HvJ Mihal arrest
Een door een particulier uitgeoefende werkzaamheid, zoals die van gerechtsdeurwaarder, is niet van belasting over de toegevoegde waarde vrijgesteld op de enkele grond dat zij bestaat in het verrichten van overheidshandelingen.
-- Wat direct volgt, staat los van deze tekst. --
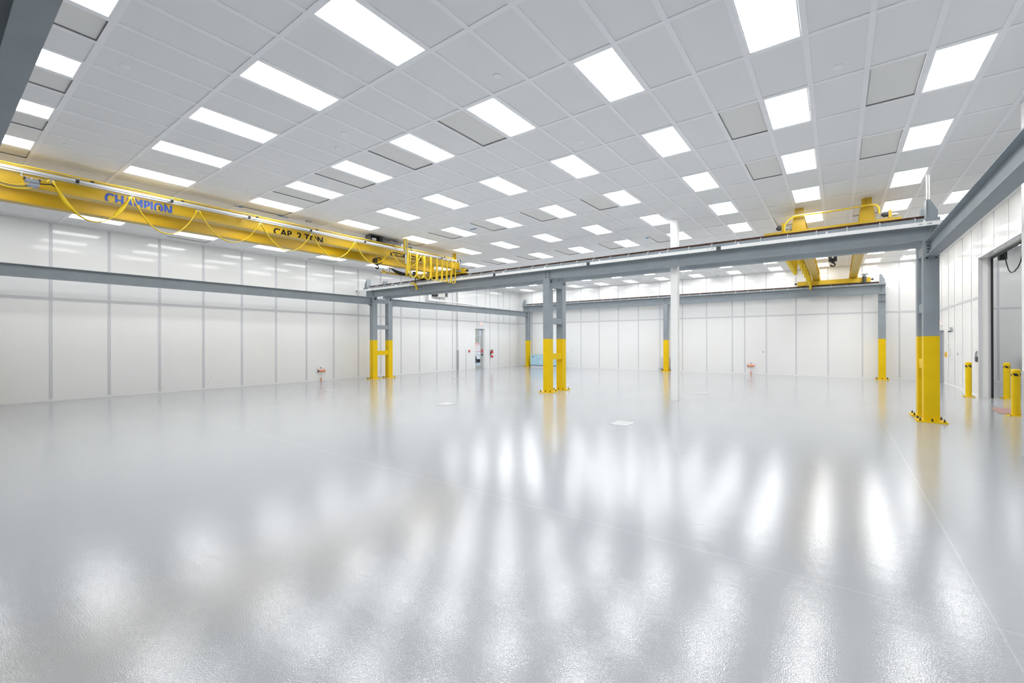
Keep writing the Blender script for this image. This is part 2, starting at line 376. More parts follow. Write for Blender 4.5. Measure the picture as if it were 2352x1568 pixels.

Zelfs al verricht de gerechtsdeurwaarder dergelijke handelingen in de uitoefening van zijn ambt, volgens een wettelijke regeling als die welke aan de orde is in het hoofdgeding, verricht hij zijn werkzaamheden niet als publiekrechtelijk lichaam, daar hij geen deel uitmaakt van de overheid, maar in de vorm van een economische werkzaamheid als zelfstandige in het kader van een vrij beroep, en bijgevolg komt hij niet in aanmerking voor de vrijstelling voorzien in artikel 4, lid 5, eerste alinea, van de Zesde richtlijn (77/388/EEG) van de Raad, van 17 mei 1977, betreffende de harmonisatie van de wetgevingen der lidstaten inzake omzetbelasting – Gemeenschappelijk stelsel van belasting over de toegevoegde waarde: uniforme grondslag.
Beschikking van het Hof (Zevende kamer) van 21 mei 2008.
Karol Mihal tegen Daňový úrad Košice V.
Verzoek om een prejudiciële beslissing: Najvyšší súd Slovenskej republiky – Slowakije.
Artikel 104, lid 3, eerste alinea, van Reglement voor procesvoering – Zesde btw-richtlijn – Belastingplichtigen – Artikel 4, lid 5, eerste alinea – Publiekrechtelijke lichamen – Gerechtsdeurwaarders – Natuurlijke personen en rechtspersonen.
Zaak C-456/07.
Volledige tekst alleen beschikbaar in het Frans en Slowaaks.